O jornalismo, quando busca ampliar as sensações, serve não apenas ao populismo, às tentativas de ajustes sociais históricos. Ao reforçar ressentimentos, ele também contribui para “linchar” pessoas de bem, com uma história de luta pela melhoria da sociedade.

As procuradoras de Justiça de Goiás Yara Alves Ferreira e Silva e Carla Fleury de Souza, do Ministério Público do Estado — por sinal, um dos melhores do país (há problemas? Há, mas nada grave) —, foram execradas em várias reportagens de jornais e emissoras de televisão. Carla Fleury de Souza é a mais “linchada” pela violência tradicional (com viés classista) que se usa contra as mulheres.

Nenhum dos jornais que “lincharam” as duas procuradoras de justiça se deu ao trabalho de investigar quem elas são, qual é a história de cada uma na defesa dos direitos da sociedade. Não há uma linha a respeito do trabalho das duas. Senti, não apenas nas entrelinhas, certo preconceito resistente contra as mulheres, notadamente Carla Fleury de Souza, sobretudo por ter falado em brincos, pulseiras e sapatos (leia adiante).

Pintura de Igor Morski

Yara Alves Ferreira e Silva e Carla Fleury de Souza são mulheres íntegras, com um trabalho competente em defesa da sociedade, notadamente daqueles que estão, não no topo, e sim na base da pirâmide.

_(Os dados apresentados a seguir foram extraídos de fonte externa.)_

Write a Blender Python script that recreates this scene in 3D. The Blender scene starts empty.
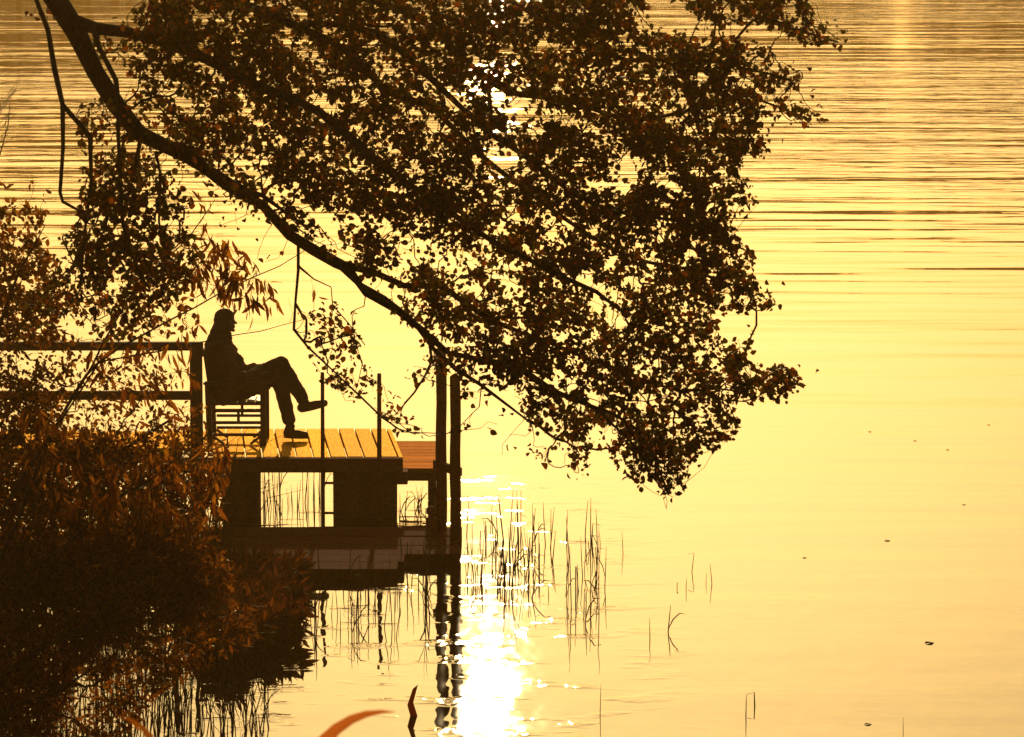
import bpy, math, random
import numpy as np
from mathutils import Vector, Matrix, noise
random.seed(7); rng = np.random.default_rng(7)
R = math.radians
scene = bpy.context.scene
col = scene.collection

# ------------------------------------------------------------------ camera
F = 4000.0; PITCH = math.atan2(1, 1/ math.tan(R(6.97))); CAM = Vector((0, 0, 6.2))
cp, sp = math.cos(PITCH), math.sin(PITCH)
cam_data = bpy.data.cameras.new('camera'); cam = bpy.data.objects.new('camera', cam_data)
col.objects.link(cam); scene.camera = cam
cam.location = CAM; cam.rotation_euler = (R(90) - PITCH, 0, 0)
cam_data.sensor_width = 36; cam_data.lens = F / 1024 * 36
cam_data.clip_start = 0.5; cam_data.clip_end = 6000
cam_data.dof.use_dof = True; cam_data.dof.focus_distance = 34; cam_data.dof.aperture_fstop = 20

def ray(px, py):
    u = (368.5 - py) / F
    return Vector(((px - 512) / F, cp + u * sp, -sp + u * cp))
def at(px, py, Y):
    d = ray(px, py); return CAM + d * (Y / d.y)
def on(px, py, z=0.0):
    d = ray(px, py); return CAM + d * ((z - CAM.z) / d.z)
def to_px(P):          # numpy (n,3) -> px,py ; used for shaping crowns
    d = P - np.array(CAM); zc = d[:, 1] * cp - d[:, 2] * sp; yc = d[:, 1] * sp + d[:, 2] * cp
    return 512 + F * d[:, 0] / zc, 368.5 - F * yc / zc

# ------------------------------------------------------------------ helpers
def tag(o, label=None, cat=None, group=None, kind=None):
    if label: o['label'] = label
    if cat: o['category'] = cat
    if group: o['group'] = group
    if kind: o['kind'] = kind
    return o
def empty(name, loc=(0, 0, 0)):
    o = bpy.data.objects.new(name, None); col.objects.link(o); o.location = loc; return o
def link(name, me, m=None, parent=None, smooth=False):
    o = bpy.data.objects.new(name, me); col.objects.link(o)
    if m: me.materials.append(m)
    if parent is not None:
        o.parent = parent; o.location = -Vector(parent.location)
        if parent.parent is not None: o.location = (0, 0, 0)
    if smooth: me.shade_smooth()
    return o
def raw(name, V, Fc):
    me = bpy.data.meshes.new(name); me.from_pydata([tuple(v) for v in V], [], Fc); me.update(); return me
def fast_mesh(name, V, loops, starts, totals):
    me = bpy.data.meshes.new(name)
    me.vertices.add(len(V)); me.vertices.foreach_set('co', np.asarray(V, np.float32).ravel())
    me.loops.add(len(loops)); me.loops.foreach_set('vertex_index', np.asarray(loops, np.int32))
    me.polygons.add(len(starts)); me.polygons.foreach_set('loop_start', np.asarray(starts, np.int32))
    me.polygons.foreach_set('loop_total', np.asarray(totals, np.int32))
    me.update(calc_edges=True); me.validate(); return me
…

Elas têm uma história, porém, como foram avaliadas por frases, e não pela média — que é como se deve avaliar uma pessoa, seja procuradora de Justiça ou não —, foram execradas nacionalmente.

Qual o “grande pecado” de Yara Alves Ferreira e Silva e Carla Fleury de Souza?

Na 5ª Sessão Ordinária do Colégio de Procuradores de Justiça de Goiás, Yara Alves Ferreira e Silva e Carla Fleury de Souza reclamaram, com base na legalidade, do salário da categoria.

O que Yara Alves Ferreira e Silva, assim como Carla Fleury de Souza, discutiu foi a questão da simetria salarial no Estado (afinal, delegados e juízes podem ganhar mais?). “Estamos hoje em uma situação de pires na mão. Humilhados e agachados diante de todos os servidores de carreira jurídica do Estado.”

Pintura de Mike Davis

Mulher decente, com uma história extraordinária no MP de Goiás — no qual trabalha há mais de 30 anos —, Yara Alves Ferreira e Silva acrescentou: “Se a situação é ruim para todos nós, imagina para eles” (referência aos servidores do MP que entraram em greve).

A fala da procuradora sugere que está preocupada com o salário, com a dignidade do salário seu e de seus pares. Mas não há na sua fala nenhuma proposta de corrupção. Pelo contrário, o que Yara Alves Ferreira e Silva está clamando é pelo cumprimento da legislação. Pelo respeito às regras.

A cereja do bolo que produziu o “escândalo” foi uma fala da procuradora Carla Fleury de Souza, que, ao reclamar de seu salário de 37,5 mil reais, disse: “O meu dinheiro é só para eu fazer as minhas vaidades, graças a Deus. Só para os meus brincos, pulseiras e meus sapatos”.

Deu-se a impressão de que Carla Fleury de Souza é uma dondoca, o que não procede. Na verdade, a procuradora disse, mas o complemento não foi levado em conta pela imprensa, que os promotores mais recentes não recebiam os atrasados que os demais recebem.

Pintura de Igor Morski | Foto: Reprodução

Carla Fleury de Souza nem reclamou do próprio salário, pois estava fazendo a defesa de seus colegas mais jovens, os promotores. Mas, com uma frase — de fato, infeliz, mas que, por vezes, se diz para ilustrar uma conversa —, retirada do contexto, ganhou o opróbio do país. A respeito da integridade pessoal e profissional da procuradora, que é um fato, nenhuma linha.

Os brasileiros precisam ter salários dignos — portanto, é preciso trabalhar pela constituição de uma sociedade mais justa. Mas operar para melhorar os salários dos pobres e da classe média não deve levar ao linchamento dos que ganham mais e cobram tão-somente o cumprimento da legislação. A destruição de reputações — com flechadas verbais —, se é decisiva para aumentar o ressentimento social, não cria a “sociedade de iguais”.

Felizmente, a reputação das procuradoras Carla Fleury de Souza e Yara Alves Ferreira e Silva é sólida e resistirá às intempéries do massacre do jornalismo sensacionalista. Os petardos geram certo desconforto, até pela injustiça do que se disse (insista-se: sem nuances), mas as duas mulheres — e é curioso que nenhum homem tenha sido citado —, pela história de cada uma, sairão mais fortes do embate. Porque, como disse o filósofo alemão Friedrich Nietzsche, aquilo que não nos mata nos fortalece.